New research has found hotter and drier climate conditions are making it less likely for forests in Arizona and across the Western United States to recover after wildfires.

Marcos Robles, lead scientist for The Nature Conservancy's Arizona chapter and co-author of the study, said forests across the West are what he calls "fire adapted." Robles explained forests have evolved with fire, but what is concerning is how fire behavior has intensified due to climate change, resulting in more trees being killed and fewer seedlings being available to help forest regeneration.

"What we are worried about is the trends of especially high-severity wildfires, which basically means most of the adult trees in a given area are killed in a wildfire, and the concern is that our forests provide so much for our communities," Robles pointed out.

Robles pointed out if forests are not able to regenerate, it will affect water supplies and the removal of greenhouse gases, which trees help capture from the atmosphere.

Robles noted forest thinning and prescribed burns in overgrown dry forests help reduce fire severity and subsequent tree death. He added effective forest management tools can make forests get back to "historic conditions" and lower the probability of damaging high-severity wildfires.

Robles emphasized the federal government has allocated around $3 billion to fund ecological forest management and reforestation efforts across 50 million acres in the next 10 years throughout the West, and stressed the window of opportunity to take action is shrinking.

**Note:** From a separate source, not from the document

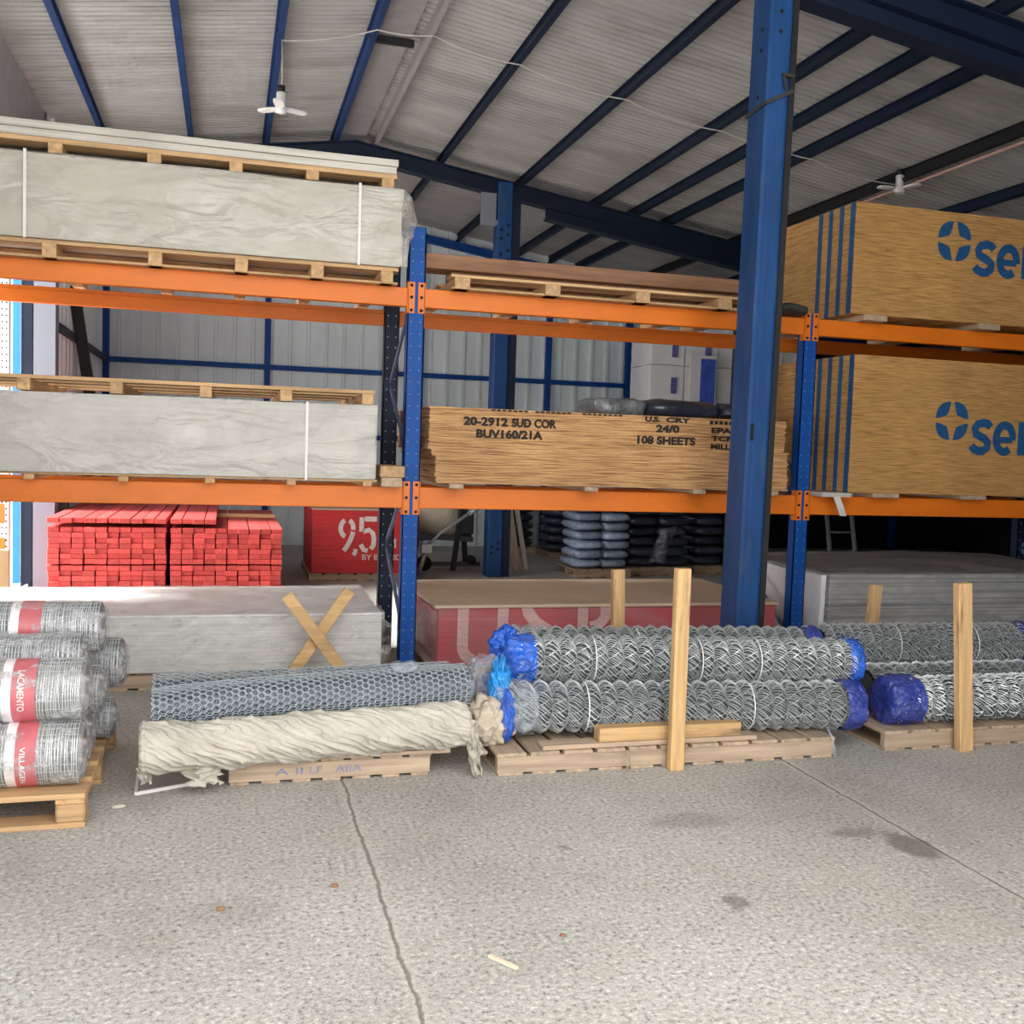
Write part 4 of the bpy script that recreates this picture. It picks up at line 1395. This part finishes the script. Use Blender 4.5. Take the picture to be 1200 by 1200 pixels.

"There can be an enormous difference if we are able to use this funding to do these pre-wildfire treatments at a larger and larger scale," Robles stated. "We do have that opportunity available to us."

Robles acknowledged the most likely future under "status quo conditions" would be one in which more forests do not recover after high-intensity wildfires, but with federal, state and community investments in forest management and reforestation, the future can look more positive as the pace of change Western forests are experiencing is reduced.